If we examine income demographics across cultures and across the globe I believe that we discover the most selfish people accumulate the most and that they will generally provide minimal support for those which have the least.

Animals, like people, often fight for resources or social position.

This is obvious where we watch groups of social animals like wolves or geese.  Some group members accumulate more and other group members accept the bare necessities to survive.  Sometimes, during periods of shortage, the least members of the group are ostracized and excluded.  Without support of the group they usually, but not always, die.

Sometimes the ostracized form separate groups and attack other groups.

"hackers", "nerds" or "geeks" are an example of a socially excluded group which has developed resources and uses its abilities or resources in an animalistic way to attack and or exclude/ostracize other groups or other individuals.

Groups of bandits, groups of industrialists, all groups who bond together work in a similar fashion, attempting to establish their authority within the social heirarchy.

The over riding theme is one of the groups or individuals within a group or groups, deciding which members survive and which members are left for dead.
 Studying animals and cultures it becomes obvious that trickle down economics is an animalistic process inherited through the evolutionary process.

Should people default to such animalistic behavior?

We do, there is no doubt about that.  Should we?  Should we instead find ways to exploit human resources more efficiently?

We could.  The old NAACP slogan, "A mind is a terrible thing to waste" is a good example of an attempt to find ways to exploit human resources more efficiently.  In fact, working to utilize resources more efficiently is a survival mechanism in itself, one that has not evolved well.  Human beings, Homo Sapient Sapients, are a wasteful species.

When a wolf or a chimpanzee kills another animal it rarely makes fully efficient use of  the carcass.  Rarely do animals other than humans use the skins, the bones or other non-edibles as efficiently as humans do.  Are these animals more or less wasteful of resources than humans?

We could argue that the difference is in the ability to understand the waste and this is my point.

The selfish survival model is no longer evolutionarily required.  With the current resources available we could very easily support four to six billion people very comfortably.  Yet humans continue populating in a selfish desire to increase their survivability by increasing the number of family members to help support each other.

The first step in a non wasteful survival is to reduce the world population to one that can be supported, around 4 billion people.

The second step would be supporting and educating every one of those people to the point where the group can fully exploit the abilities of each of the individuals.

This is unlikely.  The probability is that humans will continue to behave as other animals do, expanding their population to the point where resources no longer support it and establishing a social hierarchy based on some individuals receiving more of the resources than others.
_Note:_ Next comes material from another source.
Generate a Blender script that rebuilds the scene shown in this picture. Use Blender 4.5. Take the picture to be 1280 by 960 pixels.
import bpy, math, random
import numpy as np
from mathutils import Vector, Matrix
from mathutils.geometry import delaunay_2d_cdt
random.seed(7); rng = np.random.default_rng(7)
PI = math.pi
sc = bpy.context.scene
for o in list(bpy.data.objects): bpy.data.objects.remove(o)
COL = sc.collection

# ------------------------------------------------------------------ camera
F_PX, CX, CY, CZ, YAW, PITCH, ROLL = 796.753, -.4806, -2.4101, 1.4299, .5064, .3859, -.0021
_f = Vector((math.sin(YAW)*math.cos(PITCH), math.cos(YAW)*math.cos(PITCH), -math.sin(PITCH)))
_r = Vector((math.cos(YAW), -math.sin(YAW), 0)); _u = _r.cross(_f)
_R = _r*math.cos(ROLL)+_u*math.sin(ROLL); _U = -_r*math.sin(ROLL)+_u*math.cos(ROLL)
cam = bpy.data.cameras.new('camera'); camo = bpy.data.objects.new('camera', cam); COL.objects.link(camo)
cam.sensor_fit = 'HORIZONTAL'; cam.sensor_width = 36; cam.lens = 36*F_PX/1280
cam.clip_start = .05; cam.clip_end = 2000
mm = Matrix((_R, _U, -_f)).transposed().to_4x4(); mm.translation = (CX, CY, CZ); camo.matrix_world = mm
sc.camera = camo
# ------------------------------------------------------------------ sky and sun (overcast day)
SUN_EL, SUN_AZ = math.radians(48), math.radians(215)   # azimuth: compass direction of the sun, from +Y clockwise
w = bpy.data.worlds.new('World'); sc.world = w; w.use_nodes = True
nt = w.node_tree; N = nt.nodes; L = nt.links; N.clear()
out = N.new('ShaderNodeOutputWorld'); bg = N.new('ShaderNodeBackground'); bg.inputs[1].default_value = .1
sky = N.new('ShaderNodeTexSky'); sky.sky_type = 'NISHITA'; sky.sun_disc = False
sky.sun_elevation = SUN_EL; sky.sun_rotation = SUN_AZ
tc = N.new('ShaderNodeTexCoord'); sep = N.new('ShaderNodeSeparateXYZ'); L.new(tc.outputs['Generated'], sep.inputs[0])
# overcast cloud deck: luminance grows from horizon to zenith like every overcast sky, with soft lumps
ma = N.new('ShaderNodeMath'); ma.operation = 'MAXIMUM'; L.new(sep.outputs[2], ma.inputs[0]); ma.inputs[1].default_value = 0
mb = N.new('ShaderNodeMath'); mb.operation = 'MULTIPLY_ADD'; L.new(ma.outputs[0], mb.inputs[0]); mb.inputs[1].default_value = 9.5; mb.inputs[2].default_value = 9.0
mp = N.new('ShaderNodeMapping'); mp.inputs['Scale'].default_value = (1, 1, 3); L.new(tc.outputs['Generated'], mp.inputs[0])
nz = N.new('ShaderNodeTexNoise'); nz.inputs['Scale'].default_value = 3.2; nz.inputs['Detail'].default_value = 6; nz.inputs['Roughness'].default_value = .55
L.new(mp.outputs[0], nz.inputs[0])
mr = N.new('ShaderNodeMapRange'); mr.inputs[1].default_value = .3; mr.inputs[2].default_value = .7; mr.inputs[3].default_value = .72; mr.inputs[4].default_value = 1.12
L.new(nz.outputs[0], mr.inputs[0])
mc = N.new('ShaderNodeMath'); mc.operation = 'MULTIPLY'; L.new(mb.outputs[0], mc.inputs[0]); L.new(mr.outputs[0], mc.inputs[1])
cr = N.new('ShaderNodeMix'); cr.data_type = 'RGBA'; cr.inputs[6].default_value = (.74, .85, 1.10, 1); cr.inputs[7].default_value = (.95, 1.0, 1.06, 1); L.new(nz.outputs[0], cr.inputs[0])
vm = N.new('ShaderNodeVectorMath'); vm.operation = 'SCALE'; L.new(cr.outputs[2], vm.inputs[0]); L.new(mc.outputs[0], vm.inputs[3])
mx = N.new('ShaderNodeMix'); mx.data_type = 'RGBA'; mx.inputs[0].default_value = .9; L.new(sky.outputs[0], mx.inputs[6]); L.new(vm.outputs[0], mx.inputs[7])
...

The problem is that, since humans have an expanded intellect,  we know these animalistic methodologies actually reduce the probability that our species will survive.  Yet we continue along the same path because of the selfishness of the group leadership and the basic animal instincts of these leaders to take first for themselves, especially in times of limited resources.

I have no doubt about it, unless the United States and the world begin a process of population control, more efficient utilization of resources including human resources and a more equitable distribution of resources among the global population the global social structure will crash.

How do I know this?  Because the same thing happens among all animals when the leadership becomes too greedy, acquiring too many of the resources for itself and leaving the rest of the group without.

Humans are easily tricked, unlike other animals, by their leadership so it may take longer than other groups of animals.  It will happen just the same though.

And the leaders won't care, they will just find other means to control the group and keep taking the best and the most for themselves, allowing their greed to control what portions of the kill trickle down to the rest of the pack.